Histoire
d’un ready-made insolite
au sourire secret
JC, 2011, Gertrudomètre n°17 ou Ready-made insolite,
bouteille en verre bouchon en liège, dé en os, achetés le 30/04/2011 sur le vide grenier de la rue Caulaincourt, Paris 18ème,
épingle d’entomologie, encre sur papier,
H:14 cm, diamètre: 6 cm
Fin de journée ; fin d’avril…
La tiédeur de ce samedi ne sait pas encore s’il faut céder la place à la fraîcheur du soir. Encore deux ou trois étals de ce premier vide grenier de printemps et je fais demi-tour.
Je n’ai rien trouvé : pas un seul de ces petits objets n’a su me sortir de ma torpeur ; pas même ce petit cadre à verre bombé et sa vierge en plâtre dont le prix, trop élevé, a clos définitivement le destin dans la poussière des vieilleries.
Je m’arrête devant une dernière table surchargée ; sûrement pas pour le fatras qui s’y entasse… Est-ce pour le sourire du vendeur que mon indifférence feint de ne pas avoir remarqué ? J’ai cependant bien vu l’œil qui m’attend.
Je reste là, indécise. Ma main se pose négligemment sur un objet ; je m’en saisis, le secoue. Il est juste cocasse : une bouteille de verre, sûrement un flacon de chimie, fermé par un gros bouchon en liège ; à l’intérieur, un dé usé en os. Je secoue encore : le dé fait un joli bruit dans le verre.

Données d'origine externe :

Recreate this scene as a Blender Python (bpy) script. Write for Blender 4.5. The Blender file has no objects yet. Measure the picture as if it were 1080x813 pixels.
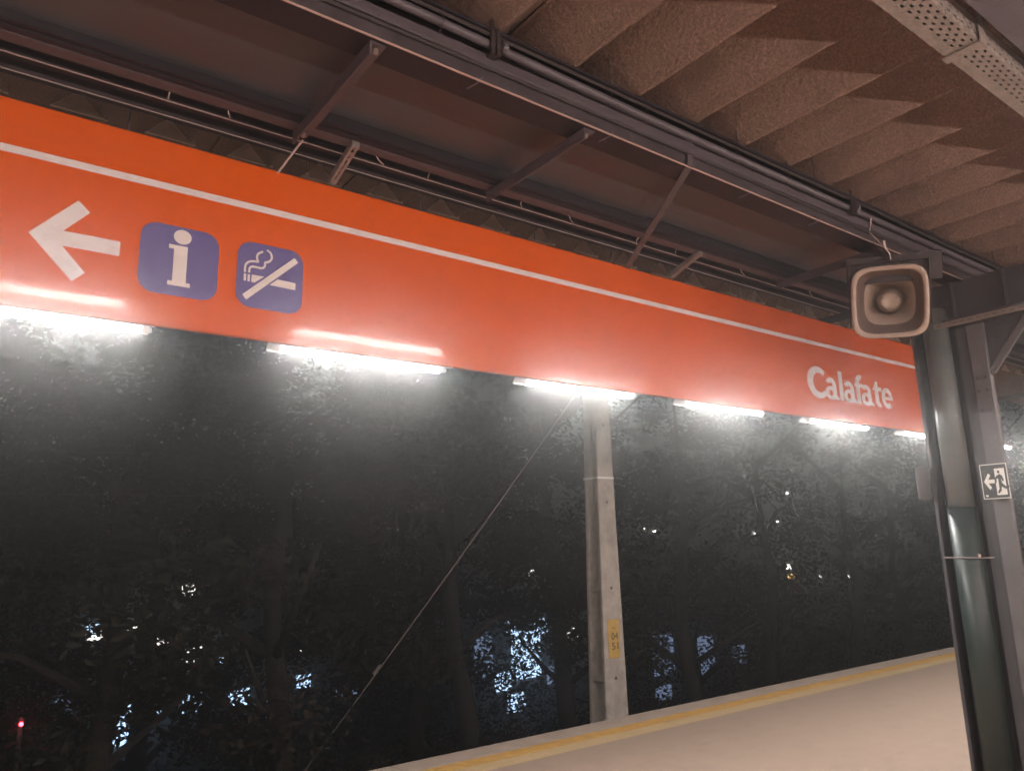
import bpy, bmesh, math, random
from mathutils import Vector, Matrix
random.seed(7)
sc = bpy.context.scene
C = sc.collection
H = 2.16                                  # camera height above the platform floor (held overhead)
DZ = H - 1.6

# ------------------------------------------------------------------ camera
Xa = Vector((0.80225393, 0.10468973, 0.58773182))   # platform axis  in (right, down, forward)
Ya = Vector((-0.5964356, 0.18270613, 0.78159007))   # across the platform, towards the track
Za = Vector((-0.02555775, -0.97757789, 0.20901739)) # up
cam_d = bpy.data.cameras.new('camera')
cam_d.sensor_width = 36.0
cam_d.lens = 36.0 * 800 / 1080
cam_d.clip_start = 0.05
cam_d.clip_end = 2000
cam = bpy.data.objects.new('camera', cam_d); C.objects.link(cam)
M = Matrix.Identity(4)
for r, a in enumerate((Xa, Ya, Za)):
    M[r][0] = a[0]; M[r][1] = -a[1]; M[r][2] = -a[2]
M[2][3] = H
cam.matrix_world = M
sc.camera = cam

# ------------------------------------------------------------------ night sky, faint sky-glow 'sun', exposure
w = bpy.data.worlds.new('World'); sc.world = w; w.use_nodes = True
nt = w.node_tree
sky = nt.nodes.new('ShaderNodeTexSky'); sky.sky_type = 'NISHITA'; sky.sun_disc = False
sky.sun_elevation = math.radians(12); sky.sun_rotation = math.radians(160)
bg = nt.nodes['Background']; bg.inputs[1].default_value = 0.0002
nt.links.new(sky.outputs[0], bg.inputs[0])
sd = bpy.data.lights.new('moon', 'SUN'); sd.energy = 0.002; sd.angle = math.radians(0.5); sd.color = (1, .93, .85)
so = bpy.data.objects.new('moon', sd); C.objects.link(so)
so.rotation_euler = (math.radians(78), 0, math.radians(20))
sc.view_settings.view_transform = 'Standard'; sc.view_settings.look = 'None'
sc.view_settings.exposure = 0.0; sc.view_settings.gamma = 1.0
sc.view_settings.use_curve_mapping = False
sc.cycles.use_denoising = True
sc.cycles.denoising_input_passes = 'RGB_ALBEDO'
sc.cycles.volume_bounces = 0
w.cycles.sampling_method = 'NONE'
sc.cycles.max_bounces = 6
sc.cycles.diffuse_bounces = 3
sc.cycles.glossy_bounces = 3
sc.cycles.sample_clamp_indirect = 4.0
sc.cycles.use_light_tree = True
sc.cycles.use_adaptive_sampling = False

LAMP_A = 46.0       # watts of each luminaire over the platform edge
LAMP_B = 330.0      # row over the other half of the platform
LAMP_C = 130.0       # row added high under the roof, to streak and light the sign
HAZE_D = 0.0125
HAZE_G = 0.915

# ------------------------------------------------------------------ helpers
def mat(name, col, rough=.6, metal=0.0, noise=0.0, nscale=8.0, bump=0.0, bscale=60.0, dirt=None, dscale=3.0, damount=.5, emit=None, estr=0, spec=.5, coat=0.0):
    m = bpy.data.materials.new(name); m.use_nodes = True
    t = m.node_tree; p = t.nodes['Principled BSDF']
    p.inputs['Base Color'].default_value = (*col, 1)
    p.inputs['Roughness'].default_value = rough
    p.inputs['Metallic'].default_value = metal
    p.inputs['Specular IOR Level'].default_value = spec
    p.inputs['Coat Weight'].default_value = coat
    tc = t.nodes.new('ShaderNodeTexCoord')
    geo = t.nodes.new('ShaderNodeNewGeometry')
    src = None
    if noise > 0:
        n = t.nodes.new('ShaderNodeTexNoise'); n.inputs['Scale'].default_value = nscale; n.inputs['Detail'].default_value = 7
        n.inputs['Roughness'].default_value = .65
        t.links.new(geo.outputs['Position'], n.inputs['Vector'])
        mr = t.nodes.new('ShaderNodeMapRange'); mr.inputs[1].default_value = .3; mr.inputs[2].default_value = .7
        mr.inputs[3].default_value = 1 - noise; mr.inputs[4].default_value = 1 + noise
        t.links.new(n.outputs[0], mr.inputs[0])
        mx = t.nodes.new('ShaderNodeMix'); mx.data_type = 'RGBA'; mx.blend_type = 'MULTIPLY'; mx.inputs[0].default_value = 1
        mx.inputs[6].default_value = (*col, 1)
        t.links.new(mr.outputs[0], mx.inputs[7])
        src = mx.outputs[2]
        rr = t.nodes.new('ShaderNodeMapRange'); rr.inputs[1].default_value = .3; rr.inputs[2].default_value = .7
        rr.inputs[3].default_value = max(.03, rough - .12); rr.inputs[4].default_value = min(1, rough + .12)
        if rough > .2:
            t.links.new(n.outputs[0], rr.inputs[0]); t.links.new(rr.outputs[0], p.inputs['Roughness'])
    if dirt is not None:
        n2 = t.nodes.new('ShaderNodeTexNoise'); n2.inputs['Scale'].default_value = dscale; n2.inputs['Detail'].default_value = 9
        n2.inputs['Roughness'].default_value = .7
        t.links.new(geo.outputs['Position'], n2.inputs['Vector'])
        m2 = t.nodes.new('ShaderNodeMapRange'); m2.inputs[1].default_value = .5; m2.inputs[2].default_value = .68
        m2.inputs[4].default_value = damount
        t.links.new(n2.outputs[0], m2.inputs[0])
        mx2 = t.nodes.new('ShaderNodeMix'); mx2.data_type = 'RGBA'
        t.links.new(m2.outputs[0], mx2.inputs[0])
        if src: t.links.new(src, mx2.inputs[6])
        else: mx2.inputs[6].default_value = (*col, 1)
        mx2.inputs[7].default_value = (*dirt, 1)
        src = mx2.outputs[2]
    if src: t.links.new(src, p.inputs['Base Color'])
    if bump > 0:
        nb = t.nodes.new('ShaderNodeTexNoise'); nb.inputs['Scale'].default_value = bscale; nb.inputs['Detail'].default_value = 4
        t.links.new(geo.outputs['Position'], nb.inputs['Vector'])
        b = t.nodes.new('ShaderNodeBump'); b.inputs['Strength'].default_value = bump; b.inputs['Distance'].default_value = .01
        t.links.new(nb.outputs[0], b.inputs['Height']); t.links.new(b.outputs[0], p.inputs['Normal'])
    if emit is not None:
        p.inputs['Emission Color'].default_value = (*emit, 1); p.inputs['Emission Strength'].default_value = estr
    return m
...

Le vendeur prend la parole :
– C’est drôle, dit-il, tout le monde s’intéresse à cet objet. Et à chaque fois, les gens secouent cette bouteille.
Je pose bêtement la question dont j’ai déjà la réponse :
– Pourquoi un dé enfermé dans une bouteille ?
– Pour la question, répond le sourire qui s’élargit, cette bouteille est là pour arrêter les passants.
L’homme commence à me plaire.
– Je vous l’achète, lui dis-je sans prendre aucun temps de réflexion
– Je ne vends que l’ensemble.
– Je le sais déjà. C’est combien ?
– Trois euros : un euro pour la bouteille, un euro pour le dé, un euro pour l’insolite…
Et ce qui est le plus important, c’est l’insolite, rajoute-t-il.
Ça aussi, je le sais.
Et lui, de rajouter encore :
– Vous savez, vous faites une bonne affaire, d’habitude c’est le dé qui fixe le prix, et il a la fâcheuse tendance de tomber sur le chiffre six.
– Nous faisons tous les deux une bonne affaire, lui dis-je en lui tendant ses trois euros.
Ce que j’omets de dire, c’est que dans ce flacon, j’emporte quelque chose d’inestimable que Gertrude aura tôt-fait d’épingler.
Le sourire, lui, brille par sa gratuité.
Celui que je lui rends n’est pas volé non plus.